Task description:
Give the number of lines in this listing that contain "from", with no other words.

Material:
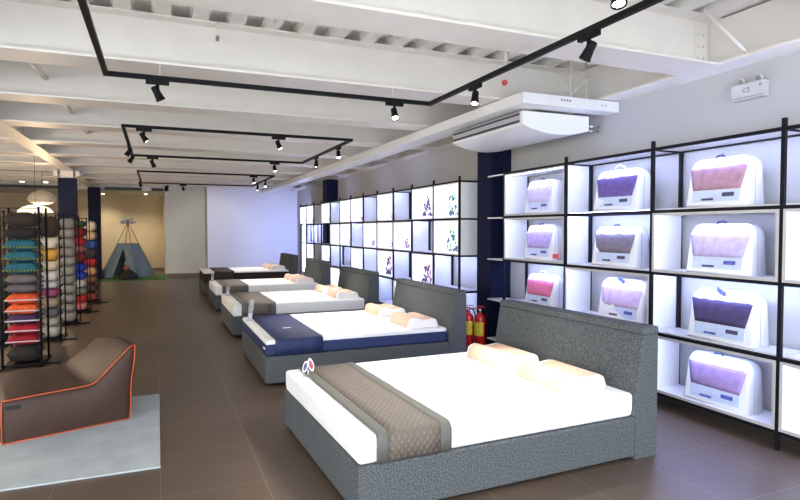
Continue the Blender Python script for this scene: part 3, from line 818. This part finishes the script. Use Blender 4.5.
racks = [
 ('nearest', -1.455, 7.80, .33, 1.81, [('dark brown',DB,.13,None),('very dark brown',(30,22,20),.105,None),('teal, yellow pompom edged',TE,.10,'pom'),('teal, yellow pompom edged',TE,.10,'pom'),('teal, yellow pompom edged',TE,.105,'pom'),('grey-brown',GB,.085,None),('greyish taupe',(92,84,86),.08,None),('orange, white piped',OR,.095,'white'),('bright orange, white piped',(220,92,40),.09,'white'),('dark purple, white piped',PU,.085,'white'),('red, white piped',RD,.09,'white'),('deep red, white piped',(150,16,36),.095,'white'),('dark grey-brown',DG,.15,None)]),
 ('second', -1.43, 9.45, .23, 1.80, [('dark brown',DB,.22,None),('white',CR,.12,None),('mustard yellow',YE,.12,None),('cream',(190,178,150),.105,None),('off-white',(186,182,176),.11,None),('pale grey',(170,170,175),.08,None),('red and blue',(130,60,90),.09,None),('beige taupe',(140,128,108),.11,None),('dark slate grey',MG,.10,None),('light stone',(150,148,132),.09,None),('light silver grey',(160,160,152),.12,None)]),
 ('third', -1.40, 11.0, .22, 1.80, [('silver grey',(140,136,130),.14,None)]+[('silver grey' if k%2 else 'pale silver grey',(150-8*(k%3),148-8*(k%3),142-6*(k%3)),.123,None) for k in range(10)]),
 ('fourth', -1.40, 12.5, .26, 1.78, [('dark green',(40,70,40),.10,None),('dark red',(110,16,30),.16,None),('red',(150,20,36),.13,None),('dusty pink',(130,86,80),.11,None),('wine red',(100,20,30),.16,None),('bright blue',(24,44,150),.14,None),('royal blue',(30,50,160),.12,None),('white',(180,175,170),.12,None),('grey',(120,118,116),.12,None),('scarlet',(180,36,26),.12,None),('red and white',(190,110,100),.12,None)]),
 ('fifth', -1.36, 14.0, .28, 1.80, [('cream',(180,170,150),.17,None),('beige',(165,145,120),.15,None),('blue',(30,60,140),.14,None),('dark charcoal',(40,38,44),.15,None),('red',(140,24,30),.15,None),('tan',(150,120,90),.14,None),('brown',(90,60,40),.14,None),('dark brown',(50,36,30),.14,None),('rust',(110,44,30),.14,None)]),
 ('outer', -2.10, 9.35, .30, 1.81, [('beige',(150,130,105),.15,None),('tan',(140,118,92),.14,None),('sand',(160,140,112),.14,None),('pale beige',(150,132,108),.14,None),('grey-green',(90,100,80),.14,None),('olive green',(70,96,60),.14,None),('dark green',(50,80,44),.14,None),('brown',(96,76,60),.15,None),('dark brown',(70,56,44),.15,None),('charcoal',(52,50,50),.15,None)]),
]
ORD = ['topmost','second from the top','third from the top','fourth from the top','fifth from the top','sixth from the top','seventh from the top','eighth from the top','ninth from the top','tenth from the top','eleventh from the top','twelfth from the top','lowest']
for ri,(nm,xc,yc,w,zt,items) in enumerate(racks):
    hw = w/2+.02; d = .44
    where = 'the %s rack' % nm if nm != 'outer' else 'the rack at the left picture edge'
    t = thing('cushion_rack', 'black metal cushion rack, %s' % ('%s of the receding row' % nm if nm != 'outer' else 'cut off by the left edge of the picture'), 'rack', (xc,yc,0), group='cushion racks')
    for sx in (-1,1):
        for yy in (0,d+.03):
            MB().tube([(sx*(hw+.008),yy-.015,0.02),(sx*(hw+.008),yy-.015,zt+.06)], .011 if ri else .014, 6).build('upright', M['black'], t)
        MB().box(sx*(hw+.008)-.012,-.12,0,sx*(hw+.008)+.012,d+.14,.02).build('foot_bar', M['black'], t)
    MB().box(hw+.022,.10,0.001,hw+.19,.125,.018).build('side_foot', M['black'], t)
    MB().box(-hw+.005,-.02,.03,hw-.005,d+.02,.045).build('base_shelf', M['black'], t)
    MB().tube([(-hw,-.015,zt+.04),(hw,-.015,zt+.04)], .005, 6).build('top_bar', M['black'], t)
    tot = sum(i[2] for i in items); sc_ = (zt-.05)/tot; z = zt
    for k,(cn,col,hh,trim) in enumerate(items):
        hh *= sc_; z -= hh
        o_ = ORD[k] if k < len(items)-1 else 'lowest'
        cn_ = cn.split(',')[0]; ex = cn[len(cn_):].replace(',','')
        cushion(xc, yc+d/2, z+.0005, w-.0, d-.02, hh-.001, col, '%s cushion%s, %s on %s' % (cn_, (' '+ex.strip()) if ex else '', o_, where), trim, seed=ri*31+k)

# ---------------------------------------------------------------- pendants, downlights, alcove
def pendant(x, y, z, r, h, m, label, power, flip=False, col=(1,.70,.42)):
    t = thing('pendant_lamp', label, 'pendant lamp', (x,y,z))
    prof = [(r,0),(r*.97,h*.25),(r*.75,h*.65),(r*.4,h*.9),(.03,h),(.02,h+.02)]
    if flip: prof = [(r*.35,-h*.35),(r*.8,-h*.22),(r,0),(r*.97,h*.3),(r*.7,h*.7),(.03,h)]
    o = MB().lathe(prof, seg=36, cap=True).build('lamp_shade', m, t)
    MB().tube([(0,0,h),(0,0,3.385-z)], .004, 6).build('cord', M['black'], t)
    l = bpy.data.lights.new('glow','POINT'); l.energy = power; l.color = col; l.shadow_soft_size = .12
    lo = bpy.data.objects.new('glow', l); COL.objects.link(lo); lo.parent = t; lo.location = (0,0,-h*.35-.15)
pendant(-2.16,13.0,1.93,.30,.16,M['shade'],'glowing white saucer pendant lamp above the cushion racks',26)
pendant(-2.50,15.9,2.30,.30,.26,M['shade2'],'beige rounded pendant lamp behind the white one',45,True)
pendant(-3.9,7.5,1.95,.30,.16,M['shade'],'unseen saucer pendant added over the left aisle to brighten the shop, nearer one',120,col=(1,.80,.58))  # out of view, added to brighten the far ceiling
pendant(-3.9,11.5,1.95,.30,.16,M['shade'],'unseen saucer pendant added over the left aisle to brighten the shop, further one',120,col=(1,.80,.58))  # second added lamp out of view, same purpose
for i,(x,y,zc) in enumerate(((-3.45,18.94,2.96),(-2.88,18.94,2.96),(-1.80,23.6,2.93),(-.36,23.2,2.93))):
    t = thing('downlight', ['recessed warm downlight at the far left of the lowered ceiling','recessed warm downlight right of the far left one','recessed warm downlight in the alcove, above the tent\'s left side','recessed warm downlight in the alcove, above the tent\'s right side'][i], 'downlight', (x,y,zc-.012), group='warm recessed downlights')
    MB().lathe([(.075,.0),(.075,.0115)], seg=20).build('rim', M['white'], t)
    MB().lathe([(.055,-.004),(.055,-.0005)], seg=20).build('lens', M['down'], t)
    l = bpy.data.lights.new('down','SPOT'); l.energy = 90 if i > 1 else 60; l.color = (1,.86,.66); l.spot_size = 2.4; l.spot_blend = .8; l.shadow_soft_size = .06
    lo = bpy.data.objects.new('down_beam', l); COL.objects.link(lo); lo.parent = t; lo.location = (0,0,-.02)
for i,(a,b) in enumerate(((-4.6,-2.6),(-1.55,-.45),(-.15,.22))):
    tag(B('linear_diffuser', M['acslot'], a,20.96,2.905,b,20.999,3.0), ['long dark slot diffuser on the bulkhead at the far left','dark slot diffuser on the bulkhead above the tent','short dark slot diffuser at the right end of the bulkhead'][i], 'vent', 'dark slot diffusers')
tag(B('access_box', M['steel'], -.42,20.9,2.90,-.18,20.998,3.06), 'small white box on the bulkhead between the slot diffusers', 'box')

# grass mat and tent
t = MB().box(-2.1,20.0,0,.24,22.5,.02).build('grass_mat', M['grass']); tag(t,'artificial green grass mat under the play tent','mat')
t = thing('play_tent', 'blue-grey canvas play tent on wooden poles on the grass mat', 'tent', (-.90,21.32,.036))
ang = math.radians(-74); R_ = .87; zc = 1.12; za = 1.78
cor = [Vector((R_*math.cos(ang+PI/2*k), R_*.80*math.sin(ang+PI/2*k), 0)) for k in range(4)]
apex = Vector((0,0,za)); 
for c in cor:
    tip = apex + (apex-c)*.06 
    MB().tube([c*.99,apex+(c-apex)*0.0+Vector((c.x*.02,c.y*.02,0)),tip-Vector((c.x*.02,c.y*.02,0))], .014, 6).build('pole', M['wood'], t)
def at(c, z): return c.lerp(apex, z/za)*1.0
order_ = sorted(range(4), key=lambda k: cor[k].y)      # nearest corner first
mbf, mbi = MB(), None
for k in range(4):
    a, b = cor[k]*1.03, cor[(k+1)%4]*1.03
    A0,B0,A1,B1 = a, b, at(a,zc), at(b,zc)
    midy = (a.y+b.y)/2; midx = (a.x+b.x)/2
    mb = MB()
    if midy < 0 and midx < 0:          # entrance face: two flaps and a lintel
        m0 = (A0+B0)/2
        top_ = (A1+B1)/2; ap = m0.lerp(top_,.86)
        pA, pB = A0.lerp(B0,.36), A0.lerp(B0,.86)
        for tri in ((A0,pA,ap,A1),(pB,B0,B1,ap),(A1,ap,B1)):
            mb._f([mb.bm.verts.new(p) for p in tri])
    else:
        mb._f([mb.bm.verts.new(p) for p in (A0,B0,B1,A1)])
    o = mb.build('canvas_panel', M['canvas'], t, fix=False); s_ = o.modifiers.new('s','SOLIDIFY'); s_.thickness = .008; s_.offset = 0
MB().tube([(0,0,za-.10),(0,0,za+.06)], .035, 8).build('tie', M['yelltie'], t)
for k in range(5):
    a = -1.35+.675*k
    prof_ = [(.004,0),(.045,.04),(.062,.10),(.045,.17),(.004,.22)]
    MB().lathe(prof_, seg=8, mtx=Matrix.Translation((.03*math.sin(a),-.02+.01*k,za+.02)) @ Matrix.Rotation(a,4,'Y') @ Matrix.Diagonal((1,.25,1 if abs(a) > .5 else .6,1))).build('bunting_leaf', M['flag'], t)
# dark bundle in the doorway
t = thing('floor_cushion', 'black beanbag cushion in the tent doorway', 'cushion', (-.86,20.42,.0205))
MB().lathe([(.27,0),(.30,.05),(.26,.14),(.16,.24),(.06,.30),(.01,.31)], seg=18).build('cushion_cover', M['darkcl'], t)
t = thing('soft_toy', 'small rose and cream soft bundle on the black cushion', 'toy', (-.92,20.44,.325))
MB().lathe([(.05,-.02),(.09,.04),(.07,.10),(.02,.14)], seg=14).build('body', M['pinkcl'], t)
MB().lathe([(.02,.135),(.055,.17),(.05,.22),(.01,.25)], seg=14).build('head', M['canvasin'], t)

# ---------------------------------------------------------------- light, world, view
w = bpy.data.worlds.new('world'); S.world = w; w.use_nodes = True
bg = w.node_tree.nodes['Background']; bg.inputs['Color'].default_value = (.88,.94,1.0,1); bg.inputs['Strength'].default_value = 4.0
vs = S.view_settings; vs.view_transform = 'Standard'; vs.look = 'None'; vs.exposure = 0.55; vs.gamma = 1; vs.use_curve_mapping = False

Solution for this exercise:
2